Problem to solve:
In the entries that follow, the first line to write out is the one containing "Write the bpy", and the last is the one containing "SC.cycles.sample_clamp_indirect = 4.0". Reproduce that stretch exactly, with nothing before or after it.

───── Dataset content

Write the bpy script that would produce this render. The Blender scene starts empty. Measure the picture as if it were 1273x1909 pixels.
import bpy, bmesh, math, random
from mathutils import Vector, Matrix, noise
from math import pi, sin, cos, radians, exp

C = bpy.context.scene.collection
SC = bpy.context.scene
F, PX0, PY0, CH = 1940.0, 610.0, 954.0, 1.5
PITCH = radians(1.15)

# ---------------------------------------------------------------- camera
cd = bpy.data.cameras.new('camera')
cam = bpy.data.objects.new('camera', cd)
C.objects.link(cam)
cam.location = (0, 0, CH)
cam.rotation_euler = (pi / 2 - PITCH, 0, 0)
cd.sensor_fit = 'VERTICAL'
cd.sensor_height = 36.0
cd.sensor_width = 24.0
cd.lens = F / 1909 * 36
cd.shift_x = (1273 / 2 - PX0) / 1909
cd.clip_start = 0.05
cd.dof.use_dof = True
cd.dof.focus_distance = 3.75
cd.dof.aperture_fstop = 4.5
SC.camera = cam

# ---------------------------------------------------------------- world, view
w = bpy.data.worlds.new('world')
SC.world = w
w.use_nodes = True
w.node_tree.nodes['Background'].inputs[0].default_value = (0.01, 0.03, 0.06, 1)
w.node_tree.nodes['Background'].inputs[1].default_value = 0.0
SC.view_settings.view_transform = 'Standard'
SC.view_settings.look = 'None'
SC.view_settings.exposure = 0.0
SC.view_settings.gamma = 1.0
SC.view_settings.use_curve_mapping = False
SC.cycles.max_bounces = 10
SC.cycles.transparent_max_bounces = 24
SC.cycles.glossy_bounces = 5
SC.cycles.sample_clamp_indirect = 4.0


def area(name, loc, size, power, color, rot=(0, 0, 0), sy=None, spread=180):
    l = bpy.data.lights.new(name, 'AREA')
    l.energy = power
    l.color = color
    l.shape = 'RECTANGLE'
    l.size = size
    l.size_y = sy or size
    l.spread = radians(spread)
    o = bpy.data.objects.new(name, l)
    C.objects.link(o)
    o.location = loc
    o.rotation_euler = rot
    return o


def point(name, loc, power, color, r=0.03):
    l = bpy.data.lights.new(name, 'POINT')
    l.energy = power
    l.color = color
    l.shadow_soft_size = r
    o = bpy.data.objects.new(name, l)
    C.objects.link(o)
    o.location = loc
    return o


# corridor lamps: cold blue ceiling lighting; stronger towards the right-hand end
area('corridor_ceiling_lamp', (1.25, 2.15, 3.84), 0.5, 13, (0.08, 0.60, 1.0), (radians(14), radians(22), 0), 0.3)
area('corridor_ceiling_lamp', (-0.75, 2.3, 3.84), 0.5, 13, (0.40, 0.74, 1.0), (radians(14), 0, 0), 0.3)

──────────
───── Dataset content

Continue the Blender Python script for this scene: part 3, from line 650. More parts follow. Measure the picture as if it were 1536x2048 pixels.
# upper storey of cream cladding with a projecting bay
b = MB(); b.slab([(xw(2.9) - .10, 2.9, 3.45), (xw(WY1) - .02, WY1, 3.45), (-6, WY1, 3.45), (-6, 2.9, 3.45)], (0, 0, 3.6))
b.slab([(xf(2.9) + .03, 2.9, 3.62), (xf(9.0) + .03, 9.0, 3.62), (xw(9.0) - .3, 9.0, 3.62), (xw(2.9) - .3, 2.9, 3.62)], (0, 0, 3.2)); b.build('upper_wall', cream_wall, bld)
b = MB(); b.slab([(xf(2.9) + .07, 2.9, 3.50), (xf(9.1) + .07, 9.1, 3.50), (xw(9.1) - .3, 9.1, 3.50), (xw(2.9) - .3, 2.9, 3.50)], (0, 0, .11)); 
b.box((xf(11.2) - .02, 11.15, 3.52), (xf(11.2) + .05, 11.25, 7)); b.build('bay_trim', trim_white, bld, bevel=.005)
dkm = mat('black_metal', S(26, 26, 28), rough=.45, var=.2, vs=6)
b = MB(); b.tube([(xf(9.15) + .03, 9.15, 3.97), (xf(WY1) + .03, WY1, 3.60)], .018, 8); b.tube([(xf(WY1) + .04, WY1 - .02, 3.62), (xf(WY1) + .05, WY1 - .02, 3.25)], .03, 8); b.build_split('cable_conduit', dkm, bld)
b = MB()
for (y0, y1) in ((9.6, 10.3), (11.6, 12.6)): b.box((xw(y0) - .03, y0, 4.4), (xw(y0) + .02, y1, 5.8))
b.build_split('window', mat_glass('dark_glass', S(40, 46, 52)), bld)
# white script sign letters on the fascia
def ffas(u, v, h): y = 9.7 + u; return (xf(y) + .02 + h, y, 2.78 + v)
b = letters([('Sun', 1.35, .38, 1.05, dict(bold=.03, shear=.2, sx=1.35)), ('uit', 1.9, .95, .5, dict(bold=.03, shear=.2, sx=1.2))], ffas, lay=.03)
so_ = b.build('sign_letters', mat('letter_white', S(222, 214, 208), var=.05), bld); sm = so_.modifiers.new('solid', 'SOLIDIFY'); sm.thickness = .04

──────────

Reply to the exercise:
Write the bpy script that would produce this render. The Blender scene starts empty. Measure the picture as if it were 1273x1909 pixels.
import bpy, bmesh, math, random
from mathutils import Vector, Matrix, noise
from math import pi, sin, cos, radians, exp

C = bpy.context.scene.collection
SC = bpy.context.scene
F, PX0, PY0, CH = 1940.0, 610.0, 954.0, 1.5
PITCH = radians(1.15)

# ---------------------------------------------------------------- camera
cd = bpy.data.cameras.new('camera')
cam = bpy.data.objects.new('camera', cd)
C.objects.link(cam)
cam.location = (0, 0, CH)
cam.rotation_euler = (pi / 2 - PITCH, 0, 0)
cd.sensor_fit = 'VERTICAL'
cd.sensor_height = 36.0
cd.sensor_width = 24.0
cd.lens = F / 1909 * 36
cd.shift_x = (1273 / 2 - PX0) / 1909
cd.clip_start = 0.05
cd.dof.use_dof = True
cd.dof.focus_distance = 3.75
cd.dof.aperture_fstop = 4.5
SC.camera = cam

# ---------------------------------------------------------------- world, view
w = bpy.data.worlds.new('world')
SC.world = w
w.use_nodes = True
w.node_tree.nodes['Background'].inputs[0].default_value = (0.01, 0.03, 0.06, 1)
w.node_tree.nodes['Background'].inputs[1].default_value = 0.0
SC.view_settings.view_transform = 'Standard'
SC.view_settings.look = 'None'
SC.view_settings.exposure = 0.0
SC.view_settings.gamma = 1.0
SC.view_settings.use_curve_mapping = False
SC.cycles.max_bounces = 10
SC.cycles.transparent_max_bounces = 24
SC.cycles.glossy_bounces = 5
SC.cycles.sample_clamp_indirect = 4.0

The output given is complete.